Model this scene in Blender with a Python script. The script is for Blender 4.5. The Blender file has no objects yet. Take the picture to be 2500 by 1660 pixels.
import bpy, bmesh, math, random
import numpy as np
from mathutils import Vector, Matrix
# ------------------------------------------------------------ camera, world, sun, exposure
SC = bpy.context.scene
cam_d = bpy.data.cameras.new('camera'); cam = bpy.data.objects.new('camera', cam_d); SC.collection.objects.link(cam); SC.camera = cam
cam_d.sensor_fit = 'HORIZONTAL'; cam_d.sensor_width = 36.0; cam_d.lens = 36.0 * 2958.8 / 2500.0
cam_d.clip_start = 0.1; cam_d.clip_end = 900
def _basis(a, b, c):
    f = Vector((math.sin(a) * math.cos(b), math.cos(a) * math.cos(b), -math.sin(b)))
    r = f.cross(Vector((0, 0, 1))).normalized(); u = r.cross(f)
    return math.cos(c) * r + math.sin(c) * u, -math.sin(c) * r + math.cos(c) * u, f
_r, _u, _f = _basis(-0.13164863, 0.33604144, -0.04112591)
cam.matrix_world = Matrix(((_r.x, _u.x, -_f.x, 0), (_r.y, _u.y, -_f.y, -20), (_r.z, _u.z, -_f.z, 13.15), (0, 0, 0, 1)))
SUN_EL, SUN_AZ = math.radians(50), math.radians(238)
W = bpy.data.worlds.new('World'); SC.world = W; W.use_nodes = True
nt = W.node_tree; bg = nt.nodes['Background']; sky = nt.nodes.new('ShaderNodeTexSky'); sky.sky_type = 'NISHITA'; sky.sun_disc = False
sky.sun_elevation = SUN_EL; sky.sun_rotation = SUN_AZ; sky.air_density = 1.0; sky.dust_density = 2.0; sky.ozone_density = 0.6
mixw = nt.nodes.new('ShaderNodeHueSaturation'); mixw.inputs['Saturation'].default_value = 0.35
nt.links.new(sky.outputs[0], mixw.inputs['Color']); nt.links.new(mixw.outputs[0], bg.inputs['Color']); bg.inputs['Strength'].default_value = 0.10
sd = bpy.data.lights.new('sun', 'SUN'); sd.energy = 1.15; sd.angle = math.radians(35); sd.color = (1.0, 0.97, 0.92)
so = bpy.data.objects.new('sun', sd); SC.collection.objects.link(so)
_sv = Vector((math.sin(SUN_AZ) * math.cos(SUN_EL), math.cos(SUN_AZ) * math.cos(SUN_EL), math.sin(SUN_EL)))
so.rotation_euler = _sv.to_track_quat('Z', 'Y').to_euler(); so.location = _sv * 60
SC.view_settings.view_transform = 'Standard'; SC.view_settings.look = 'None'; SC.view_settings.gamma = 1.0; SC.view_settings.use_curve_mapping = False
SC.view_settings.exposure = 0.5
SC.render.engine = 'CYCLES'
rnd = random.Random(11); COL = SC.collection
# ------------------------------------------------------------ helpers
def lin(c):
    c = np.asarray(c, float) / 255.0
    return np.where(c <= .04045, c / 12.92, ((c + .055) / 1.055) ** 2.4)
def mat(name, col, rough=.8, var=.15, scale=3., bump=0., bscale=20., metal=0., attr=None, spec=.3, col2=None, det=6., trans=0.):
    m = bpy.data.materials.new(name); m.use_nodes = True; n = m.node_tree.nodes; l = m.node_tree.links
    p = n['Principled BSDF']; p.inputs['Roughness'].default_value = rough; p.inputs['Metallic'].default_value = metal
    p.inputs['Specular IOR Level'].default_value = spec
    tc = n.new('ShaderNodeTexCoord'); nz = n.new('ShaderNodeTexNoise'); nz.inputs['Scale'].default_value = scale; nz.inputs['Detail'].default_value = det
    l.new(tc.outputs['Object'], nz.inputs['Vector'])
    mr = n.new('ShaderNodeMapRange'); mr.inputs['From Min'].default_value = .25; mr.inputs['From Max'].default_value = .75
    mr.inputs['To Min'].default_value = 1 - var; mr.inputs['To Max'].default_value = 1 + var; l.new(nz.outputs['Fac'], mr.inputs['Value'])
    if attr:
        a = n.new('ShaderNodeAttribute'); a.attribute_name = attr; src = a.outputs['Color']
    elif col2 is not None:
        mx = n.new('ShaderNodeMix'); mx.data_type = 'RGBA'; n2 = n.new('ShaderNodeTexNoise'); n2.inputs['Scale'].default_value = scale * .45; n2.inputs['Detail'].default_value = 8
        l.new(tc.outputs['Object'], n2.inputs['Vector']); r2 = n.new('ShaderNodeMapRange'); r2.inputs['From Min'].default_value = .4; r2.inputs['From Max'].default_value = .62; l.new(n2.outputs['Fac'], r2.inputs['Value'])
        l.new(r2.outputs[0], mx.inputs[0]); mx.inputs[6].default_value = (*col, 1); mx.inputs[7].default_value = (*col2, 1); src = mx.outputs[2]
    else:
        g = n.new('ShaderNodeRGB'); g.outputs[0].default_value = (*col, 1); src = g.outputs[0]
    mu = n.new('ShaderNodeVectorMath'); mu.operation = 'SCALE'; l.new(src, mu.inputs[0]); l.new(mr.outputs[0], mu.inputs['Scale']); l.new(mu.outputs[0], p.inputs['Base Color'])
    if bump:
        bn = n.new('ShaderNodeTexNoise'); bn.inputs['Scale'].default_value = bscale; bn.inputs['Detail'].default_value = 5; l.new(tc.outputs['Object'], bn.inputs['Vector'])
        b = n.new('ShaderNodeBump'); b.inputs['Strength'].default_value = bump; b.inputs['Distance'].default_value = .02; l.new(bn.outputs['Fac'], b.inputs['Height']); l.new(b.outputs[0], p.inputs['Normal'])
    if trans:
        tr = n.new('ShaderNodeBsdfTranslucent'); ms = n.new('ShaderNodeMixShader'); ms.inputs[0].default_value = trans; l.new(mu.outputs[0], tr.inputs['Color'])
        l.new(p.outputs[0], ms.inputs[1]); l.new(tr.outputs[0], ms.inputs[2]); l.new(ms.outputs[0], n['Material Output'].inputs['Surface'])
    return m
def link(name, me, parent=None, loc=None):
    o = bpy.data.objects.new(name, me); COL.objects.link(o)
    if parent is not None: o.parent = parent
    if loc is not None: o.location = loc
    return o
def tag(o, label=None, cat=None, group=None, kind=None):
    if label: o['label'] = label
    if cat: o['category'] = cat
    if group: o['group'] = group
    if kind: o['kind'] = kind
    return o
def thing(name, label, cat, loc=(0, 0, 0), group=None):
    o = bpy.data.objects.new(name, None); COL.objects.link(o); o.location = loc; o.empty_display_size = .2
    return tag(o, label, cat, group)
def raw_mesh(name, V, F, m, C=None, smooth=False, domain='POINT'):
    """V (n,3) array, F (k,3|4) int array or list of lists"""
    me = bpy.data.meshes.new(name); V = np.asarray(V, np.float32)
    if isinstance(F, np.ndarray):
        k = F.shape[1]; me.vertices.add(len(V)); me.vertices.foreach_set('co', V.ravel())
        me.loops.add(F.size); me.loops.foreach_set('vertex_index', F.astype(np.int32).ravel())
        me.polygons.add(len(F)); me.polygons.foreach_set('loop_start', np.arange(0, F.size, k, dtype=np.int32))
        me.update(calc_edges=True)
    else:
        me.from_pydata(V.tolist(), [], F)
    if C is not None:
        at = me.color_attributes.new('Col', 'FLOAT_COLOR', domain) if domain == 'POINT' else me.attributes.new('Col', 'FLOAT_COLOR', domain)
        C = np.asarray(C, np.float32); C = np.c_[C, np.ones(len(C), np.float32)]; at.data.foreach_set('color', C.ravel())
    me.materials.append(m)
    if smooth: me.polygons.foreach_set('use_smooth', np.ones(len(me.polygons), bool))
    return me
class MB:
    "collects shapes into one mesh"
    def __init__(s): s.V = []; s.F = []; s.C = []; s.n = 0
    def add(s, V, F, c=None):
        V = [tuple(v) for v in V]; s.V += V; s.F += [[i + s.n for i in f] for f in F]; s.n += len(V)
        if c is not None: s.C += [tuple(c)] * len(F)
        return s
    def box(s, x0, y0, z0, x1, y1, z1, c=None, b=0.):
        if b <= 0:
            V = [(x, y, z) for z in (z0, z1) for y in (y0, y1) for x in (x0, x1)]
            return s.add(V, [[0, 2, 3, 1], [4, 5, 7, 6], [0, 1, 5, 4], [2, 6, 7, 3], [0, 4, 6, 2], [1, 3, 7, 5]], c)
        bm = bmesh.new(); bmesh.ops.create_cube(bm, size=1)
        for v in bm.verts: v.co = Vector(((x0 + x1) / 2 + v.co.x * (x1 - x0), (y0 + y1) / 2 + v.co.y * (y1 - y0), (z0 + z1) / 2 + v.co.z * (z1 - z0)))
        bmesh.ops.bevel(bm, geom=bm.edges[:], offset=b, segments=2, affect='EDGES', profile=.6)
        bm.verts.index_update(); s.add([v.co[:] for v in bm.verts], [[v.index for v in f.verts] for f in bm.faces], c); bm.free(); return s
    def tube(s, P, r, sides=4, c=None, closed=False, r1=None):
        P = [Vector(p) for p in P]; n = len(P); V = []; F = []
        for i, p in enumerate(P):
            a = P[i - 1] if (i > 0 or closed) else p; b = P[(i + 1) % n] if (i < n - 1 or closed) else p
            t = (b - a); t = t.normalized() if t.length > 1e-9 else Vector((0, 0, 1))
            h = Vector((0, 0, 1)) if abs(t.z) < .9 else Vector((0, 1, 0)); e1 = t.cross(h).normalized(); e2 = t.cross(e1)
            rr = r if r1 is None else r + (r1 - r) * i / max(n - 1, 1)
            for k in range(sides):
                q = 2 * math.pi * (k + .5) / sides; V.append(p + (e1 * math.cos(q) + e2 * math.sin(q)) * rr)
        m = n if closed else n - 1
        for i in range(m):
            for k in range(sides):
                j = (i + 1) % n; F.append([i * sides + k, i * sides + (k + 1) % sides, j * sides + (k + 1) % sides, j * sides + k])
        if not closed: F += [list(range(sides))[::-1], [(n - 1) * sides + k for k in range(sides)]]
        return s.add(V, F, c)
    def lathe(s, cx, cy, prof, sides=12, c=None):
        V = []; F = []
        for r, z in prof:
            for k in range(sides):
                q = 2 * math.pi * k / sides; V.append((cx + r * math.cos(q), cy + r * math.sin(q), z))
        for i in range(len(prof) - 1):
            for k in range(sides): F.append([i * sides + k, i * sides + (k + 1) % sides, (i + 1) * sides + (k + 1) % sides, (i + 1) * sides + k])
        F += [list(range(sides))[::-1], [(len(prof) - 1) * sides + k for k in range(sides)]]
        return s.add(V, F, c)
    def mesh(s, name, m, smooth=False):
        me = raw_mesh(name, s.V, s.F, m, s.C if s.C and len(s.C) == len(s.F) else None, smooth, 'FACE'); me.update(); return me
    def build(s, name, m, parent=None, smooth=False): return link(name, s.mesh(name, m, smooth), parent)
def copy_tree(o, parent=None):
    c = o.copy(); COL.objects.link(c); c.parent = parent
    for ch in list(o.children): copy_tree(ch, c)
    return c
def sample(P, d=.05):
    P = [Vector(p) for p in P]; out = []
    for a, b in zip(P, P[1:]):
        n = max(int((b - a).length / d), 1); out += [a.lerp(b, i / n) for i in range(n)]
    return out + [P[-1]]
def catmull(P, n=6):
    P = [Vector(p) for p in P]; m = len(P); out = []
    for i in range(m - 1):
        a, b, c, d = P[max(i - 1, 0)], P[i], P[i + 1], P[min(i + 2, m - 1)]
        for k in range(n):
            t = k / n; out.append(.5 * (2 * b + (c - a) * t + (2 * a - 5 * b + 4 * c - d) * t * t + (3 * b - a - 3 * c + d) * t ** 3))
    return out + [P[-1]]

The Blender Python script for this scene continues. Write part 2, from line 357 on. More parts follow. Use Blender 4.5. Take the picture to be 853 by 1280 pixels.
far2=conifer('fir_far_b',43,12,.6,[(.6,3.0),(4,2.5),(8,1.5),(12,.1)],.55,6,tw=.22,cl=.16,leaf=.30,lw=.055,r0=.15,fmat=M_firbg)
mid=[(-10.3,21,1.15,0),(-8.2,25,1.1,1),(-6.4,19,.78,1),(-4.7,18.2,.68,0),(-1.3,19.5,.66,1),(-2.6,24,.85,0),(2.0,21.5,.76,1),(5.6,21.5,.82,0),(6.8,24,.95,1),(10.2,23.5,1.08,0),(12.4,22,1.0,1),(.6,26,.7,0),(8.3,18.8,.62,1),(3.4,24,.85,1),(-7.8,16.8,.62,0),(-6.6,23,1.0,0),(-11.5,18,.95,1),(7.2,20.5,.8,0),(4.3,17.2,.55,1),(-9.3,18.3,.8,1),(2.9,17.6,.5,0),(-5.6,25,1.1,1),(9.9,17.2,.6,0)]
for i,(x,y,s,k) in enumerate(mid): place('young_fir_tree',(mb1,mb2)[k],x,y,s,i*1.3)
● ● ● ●
■ EXERCISE GOAL ■
Write out the lines above, starting at the line that contains "The Blender Python" and ending with the final line, and nothing else; copy them exactly.

■ EXERCISE SOLUTION ■
The Blender Python script for this scene continues. Write part 2, from line 357 on. More parts follow. Use Blender 4.5. Take the picture to be 853 by 1280 pixels.
far2=conifer('fir_far_b',43,12,.6,[(.6,3.0),(4,2.5),(8,1.5),(12,.1)],.55,6,tw=.22,cl=.16,leaf=.30,lw=.055,r0=.15,fmat=M_firbg)
mid=[(-10.3,21,1.15,0),(-8.2,25,1.1,1),(-6.4,19,.78,1),(-4.7,18.2,.68,0),(-1.3,19.5,.66,1),(-2.6,24,.85,0),(2.0,21.5,.76,1),(5.6,21.5,.82,0),(6.8,24,.95,1),(10.2,23.5,1.08,0),(12.4,22,1.0,1),(.6,26,.7,0),(8.3,18.8,.62,1),(3.4,24,.85,1),(-7.8,16.8,.62,0),(-6.6,23,1.0,0),(-11.5,18,.95,1),(7.2,20.5,.8,0),(4.3,17.2,.55,1),(-9.3,18.3,.8,1),(2.9,17.6,.5,0),(-5.6,25,1.1,1),(9.9,17.2,.6,0)]
for i,(x,y,s,k) in enumerate(mid): place('young_fir_tree',(mb1,mb2)[k],x,y,s,i*1.3)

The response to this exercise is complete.